Raw records
□ □ □ □ □
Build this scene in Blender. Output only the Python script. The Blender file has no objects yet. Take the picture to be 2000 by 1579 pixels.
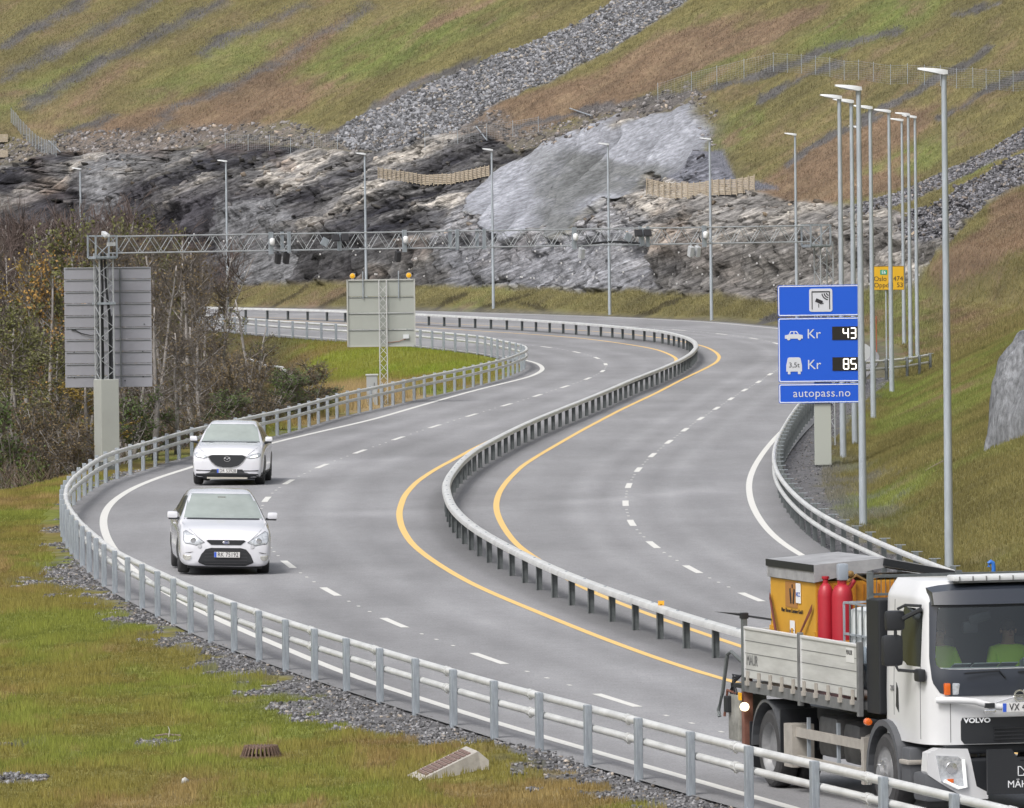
import bpy, math, random
import numpy as np
from mathutils import Vector, Matrix
from mathutils.bvhtree import BVHTree
from mathutils.geometry import tessellate_polygon

R_ = math.radians
random.seed(7)
rng = np.random.default_rng(11)
SC = bpy.context.scene
COL = SC.collection

# ------------------------------------------------------------------ camera
CAM_H = 8.18
FPX = 17000.0                       # focal length in photo pixels (2000 wide)
PITCH = math.atan(463.5 / FPX)
ROLL = 0.0122
_F = Vector((0, math.cos(PITCH), -math.sin(PITCH)))
_R0 = Vector((1, 0, 0)); _U0 = Vector((0, math.sin(PITCH), math.cos(PITCH)))
_R = _R0 * math.cos(ROLL) - _U0 * math.sin(ROLL)
_U = _U0 * math.cos(ROLL) + _R0 * math.sin(ROLL)
cd = bpy.data.cameras.new('camera'); cam = bpy.data.objects.new('camera', cd); COL.objects.link(cam)
cd.sensor_fit = 'HORIZONTAL'; cd.sensor_width = 36.0; cd.lens = FPX / 2000 * 36.0
cd.clip_start = 1.0; cd.clip_end = 9000.0
m = Matrix((( _R.x, _U.x, -_F.x, 0), (_R.y, _U.y, -_F.y, 0), (_R.z, _U.z, -_F.z, CAM_H), (0, 0, 0, 1)))
cam.matrix_world = m
SC.camera = cam

# ------------------------------------------------------------------ sky, sun, exposure
SUN_EL, SUN_AZ = 52.0, 215.0        # azimuth measured clockwise from +Y (view direction)
w = bpy.data.worlds.new('World'); SC.world = w; w.use_nodes = True
nt = w.node_tree; nt.nodes.clear()
sky = nt.nodes.new('ShaderNodeTexSky'); sky.sky_type = 'NISHITA'; sky.sun_disc = False
sky.sun_elevation = R_(SUN_EL); sky.sun_rotation = R_(SUN_AZ)
sky.air_density = 1.0; sky.dust_density = 6.0; sky.ozone_density = 1.0
hs = nt.nodes.new('ShaderNodeHueSaturation'); hs.inputs['Saturation'].default_value = 0.38
bg = nt.nodes.new('ShaderNodeBackground'); bg.inputs['Strength'].default_value = 0.15
wo = nt.nodes.new('ShaderNodeOutputWorld')
nt.links.new(sky.outputs[0], hs.inputs['Color']); nt.links.new(hs.outputs[0], bg.inputs[0]); nt.links.new(bg.outputs[0], wo.inputs[0])
sd = bpy.data.lights.new('sun', 'SUN'); sd.energy = 1.3; sd.angle = R_(14); sd.color = (1.0, 0.965, 0.91)
so = bpy.data.objects.new('sun', sd); COL.objects.link(so)
_az, _el = R_(SUN_AZ), R_(SUN_EL)
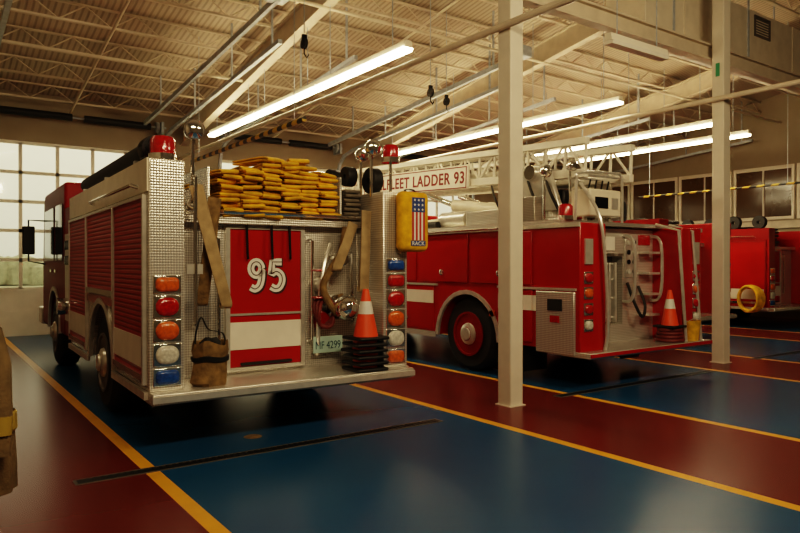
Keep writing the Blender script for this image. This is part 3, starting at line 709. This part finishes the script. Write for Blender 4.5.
for xx in (-.66, .13, .74):
    grab(lt, smooth([(xx,.44,1.0),(xx,.32,1.02),(xx,.26,1.2),(xx,.26,1.7),(xx,.32,1.86),(xx,.44,1.88)]), .022, 'alu')
for zz in (.80, 1.08, 1.36, 1.64): box(.46,.70,.26,.44,zz,zz+.03).build('folding_step', M['alu'], lt)
MB().lathe([(.1,0),(.1,.06),(.08,.08),(0,.1)],18,tr(-.64,.44,1.3)@RYm).build('intake_cap', M['chrome'], lt)
MB().lathe([(.08,0),(.08,.06),(.06,.08),(0,.1)],18,tr(-.64,.44,.95)@RYm).build('intake_cap', M['redlens'], lt)
MB().tube(smooth([(.2,.42,1.25),(.18,.3,1.0),(.3,.26,.8),(.42,.3,.95),(.44,.42,1.2)]), .02, 8).build('air_hose', M['black'], lt)
box(-.3,-.06,.425,.44,1.68,1.86).build('data_plate', M['white'], lt)
box(.46,.72,.425,.44,1.76,1.90).build('rear_lamp', M['redlens'], lt, bevel=.01)
box(-.47,.09,.40,.44,1.61,1.64).build('bay_lip', M['chrome'], lt)
box(-.77,-.55,.425,.44,1.5,1.85).build('hatch_plate', M['alu'], lt, bevel=.006)
box(-.77,-.55,.425,.44,.55,.80).build('hatch_plate', M['alu'], lt, bevel=.006)
grab(lt, smooth([(-.84,-.02,.47),(-.84,-.06,.8),(-.90,-.06,1.6),(-.94,.0,2.1),(-.9,.3,2.5)]), .022, 'alu')
grab(lt, [(.84,-.04,.47),(.70,-.02,1.95),(.66,.3,2.04)], .022, 'alu')
grab(lt, [(1.20,-.04,.47),(1.02,-.02,1.95),(.98,.3,2.04)], .022, 'alu')
cn = box(-.80,-.18,.24,.54,2.10,2.44).build('control_console', M['cream'], lt, bevel=.02)
for k in range(4): MB().cyl((-.70+k*.12,.34,2.44),(-.70+k*.12,.31,2.56),.012,n=6).build('lever', M['black'], cn)
for xx in (-.70,-.28): MB().cyl((xx,.40,2.04),(xx,.40,2.12),.03,n=8).build('console_leg', M['alu'], cn)
box(-.70,-.45,.232,.24,2.2,2.34).build('gauge_panel', M['blackgloss'], cn)
box(-.38,-.25,.232,.24,2.2,2.34).build('dial_panel', M['alu'], cn)
grab(lt, smooth([(-1.0,.3,2.04),(-1.0,.28,2.5),(-.95,.28,2.62),(-.3,.28,2.66),(-.12,.28,2.6),(-.08,.3,2.04)]), .018, 'alu', 'guard_rail')
beacon(lt, -1.12, .35, 2.04, .09, .2)
spot(lt, -1.05, .74, 2.68, .08, 2.04); spot(lt, -.74, .58, 2.76, .07, 2.04)
MB().lathe([(.76,2.04),(.76,2.12),(.68,2.14),(.68,2.22),(0,2.22)],40,tr(0,1.45,0)).build('turntable', M['tread'], lt)
for s in (-1, 1):
    MB().prism([(.85,2.22),(1.95,2.22),(1.6,2.86),(1.1,2.86)],'x',s*.60-.04,s*.60+.04).build('pedestal_plate', M['alu'], lt, bevel=.01)
    MB().cyl((s*.50,1.35,2.76),(s*.70,1.35,2.76),.1,n=20).build('pivot_cap', M['chrome'], lt)
    for px, py, rr in ((.66,.8,.022),(.68,1.1,.02),(.68,1.6,.02),(.66,1.85,.016)):
        grab(lt, smooth([(s*px,py,2.12),(s*(px+.10),py+.1,2.42),(s*(px-.06),py+.35,2.66)]), rr, 'black', 'hydraulic_line')
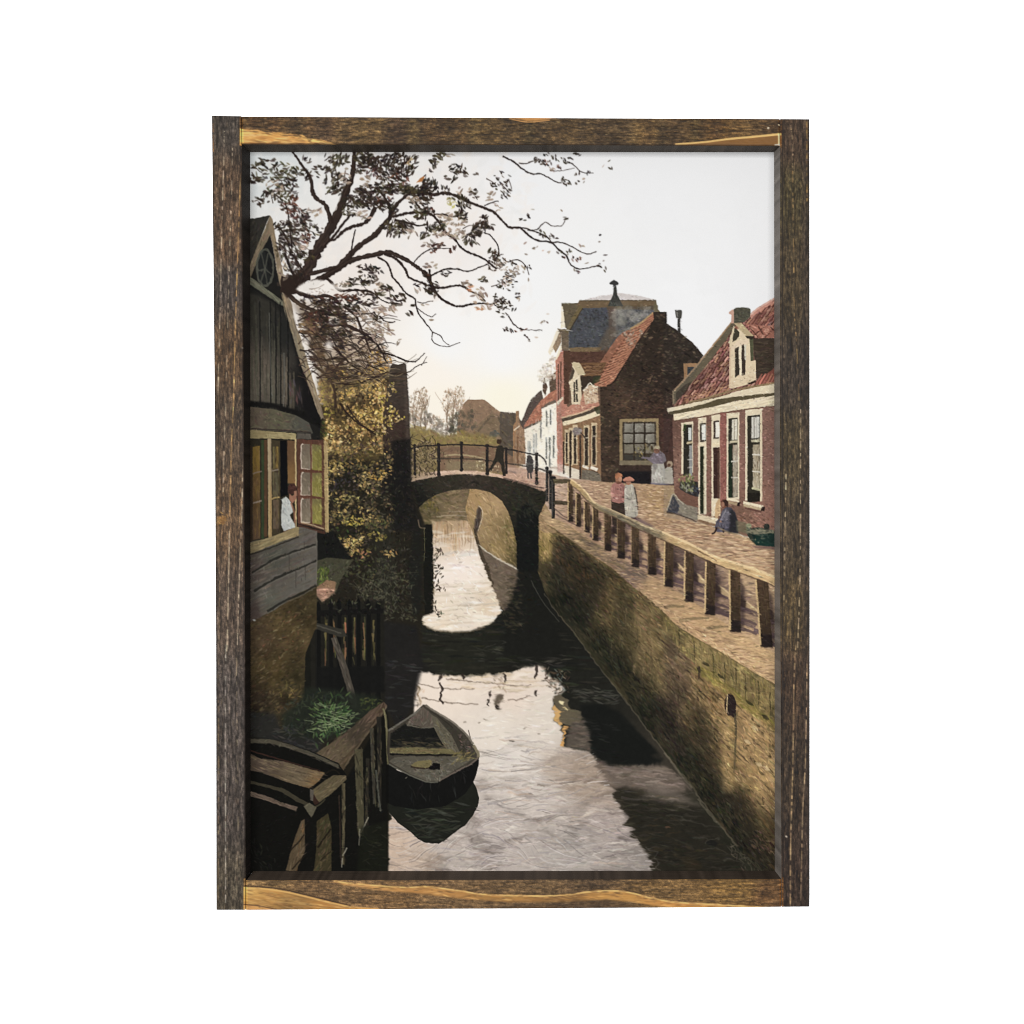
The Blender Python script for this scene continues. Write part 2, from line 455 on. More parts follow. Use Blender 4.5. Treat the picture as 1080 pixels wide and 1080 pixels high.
# facade of the middle house
fill([(593, 446), (633, 435), (634, 509), (614, 507), (594, 491)], (142, 106, 74))
scatter([(594, 448), (632, 438), (633, 505), (594, 490)], 160, [(164, 126, 88), (116, 84, 60), (154, 114, 84)], (2, 6), (1, 2), 1.5, .2, .5)
fill([(592, 441), (612, 436), (631, 429), (632, 432), (614, 439), (593, 445)], (84, 72, 58))
fill([(593, 445), (614, 439), (632.5, 432), (632.5, 438), (612, 445), (594, 449)], (236, 218, 180))
line([(592, 440.5), (610, 436), (628, 428.5)], 1.6, 1.2, (216, 184, 144), .9)
fill([(626, 430), (633, 428), (633, 436), (630, 437)], (60, 60, 40), .8)
for (x, y0, y1, w) in ((597.6, 454, 488, 2.2), (602, 452, 490, 2.2), (606.5, 449, 489, 3), (618.5, 449, 491, 3.8), (626.5, 447, 490, 3.8)):
    rect(x - w / 2 - 1, y0 - 1, x + w / 2 + 1, y1 + 1, (214, 190, 148), .9)
    rect(x - w / 2 + .2, y0 + 2, x + w / 2 - .2, y1, (58, 48, 40))
    line([(x - w / 2, y0 + 13), (x + w / 2, y0 + 12.5)], 1, 1, (226, 210, 176), .8, False)
line([(614.5, 491.5), (620.8, 494)], 2.4, 2.4, (240, 230, 208), .95, False)
line([(623, 492.5), (630, 495.5)], 3.4, 3.4, (242, 232, 212), .95, False)
line([(624, 496), (631, 499)], 1.2, 1.2, (60, 50, 44), .8, False)
fill([(614, 495), (623, 496), (633, 500), (634, 509), (613, 507)], (112, 102, 86))
scatter([(614, 495), (633, 500), (634, 508), (614, 506)], 40, [(138, 128, 106), (92, 82, 68), (128, 110, 90)], (2, 5), (.8, 1.5), .4, .3, .6)
fill([(588, 489), (594, 490), (612, 496), (612, 507), (600, 503), (590, 494)], (222, 208, 184))
rect(588, 486, 594, 498, (206, 140, 124), .6, .8)
for (x, y0, y1, w) in ((594.5, 466, 500, 1.4), (601.3, 456, 504, 1.8), (612, 459, 507, 2)):
    rect(x - w / 2, y0, x + w / 2, y1, (58, 46, 38), .95)
ell(608.5, 455, 5, 4, (134, 122, 116), 1, .4)
scatter([(604, 452), (613, 451), (613, 459), (604, 459)], 14, [(164, 152, 144), (104, 92, 90)], (2, 4), (1, 2), .3, .4, .7)
line([(612, 456), (616.5, 461), (618, 467)], 1.3, 1.2, (60, 50, 44), .9)
# window in the shadowed gable wall
fill([(653.2, 442), (694.6, 441), (695, 489), (653.5, 489)], (150, 128, 88))
fill([(656.4, 445), (692, 444.6), (692, 486), (656.8, 486)], (64, 54, 44))
for i in range(3):
    for j in range(3):
        x0, y0 = 658.2 + i * 11.2, 446.6 + j * 11
        rect(x0, y0, x0 + 9.6, y0 + 9.4, [(x0, y0, (146, 140, 126)), (x0 + 9, y0 + 9, (118, 112, 98))] if j < 2 else (124, 116, 98))
scatter([(657, 446), (691, 446), (691, 470), (657, 470)], 60, [(170, 164, 150), (112, 106, 94), (150, 144, 128)], (3, 7), (.8, 1.6), 1.5, .3, .4)
for xx in (668.9, 680.1):
    rect(xx - .7, 445, xx + .7, 486, (50, 42, 34))
for yy in (456.8, 467.8):
    rect(657, yy - .6, 692, yy + .6, (50, 42, 34))
for i in range(3):
    rect(658.2 + i * 11.2, 479.6, 668 + i * 11.2, 485, (66, 62, 54))
scatter([(668, 468), (690, 468), (690, 484), (668, 484)], 50, [(150, 134, 76), (72, 58, 40), (166, 140, 84), (90, 76, 48), (44, 42, 36)], (2, 5), (1, 2.4), 1.4, .6, .7)
fill([(653, 485.5), (689, 485.5), (689, 490.5), (653, 490.5)], (126, 112, 86))
rect(653, 491, 687, 512, (60, 46, 40), .9, .6)
rect(652, 497, 686, 510.5, (32, 30, 32), .95, .7)
# woman and child by the window
fill([(687, 491), (691, 487), (700, 487), (702, 500), (701.5, 511), (687, 511)], (168, 162, 150), 1, .3)
scatter([(688, 490), (701, 489), (701, 509), (687, 509)], 36, [(190, 184, 170), (146, 138, 128), (206, 200, 188)], (4, 9), (1.2, 2.4), 1.5, .2, .7)
fill([(685, 482), (690, 477), (696, 475), (701, 479), (703, 486), (699, 489), (689, 489), (682, 484), (676, 483.5), (678, 481.5)], (118, 106, 112), 1, .3)
scatter([(686, 480), (697, 477), (702, 486), (689, 488)], 24, [(142, 130, 138), (98, 86, 92)], (2, 5), (1, 2), .8, .6, .7)
ell(692.6, 475, 3, 3.6, (120, 84, 68))
fill([(689, 473), (691, 470), (695.4, 470), (696, 473), (693, 473.4)], (172, 156, 124))
fill([(701, 495), (705, 491.5), (709, 493), (710.5, 510), (700, 511)], (170, 162, 146), 1, .3)
ell(706.4, 489.5, 3.2, 3.2, (164, 140, 112))
ell(705.6, 490.6, 1.8, 1.8, (100, 70, 54))
fill([(686, 509), (700, 510), (710, 511.5), (698, 513.5), (686, 512)], (84, 76, 98), .8, .5)

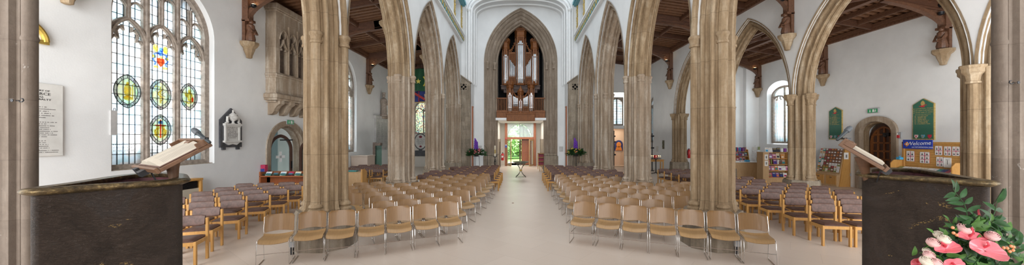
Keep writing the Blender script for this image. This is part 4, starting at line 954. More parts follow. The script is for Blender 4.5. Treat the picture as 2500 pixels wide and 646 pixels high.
□ □ □ □ □
**STATED GOAL**
Take the lines above from the top of the records through the one with "from mathutils.geometry import" and repeat them exactly, without any pictures.

**RESPONSE**
Build this scene in Blender. Output only the Python script. The Blender file has no objects yet. Take the picture to be 2000 by 1579 pixels.
import bpy, math, random
import numpy as np
from mathutils import Vector, Matrix
from mathutils.bvhtree import BVHTree
from mathutils.geometry import tessellate_polygon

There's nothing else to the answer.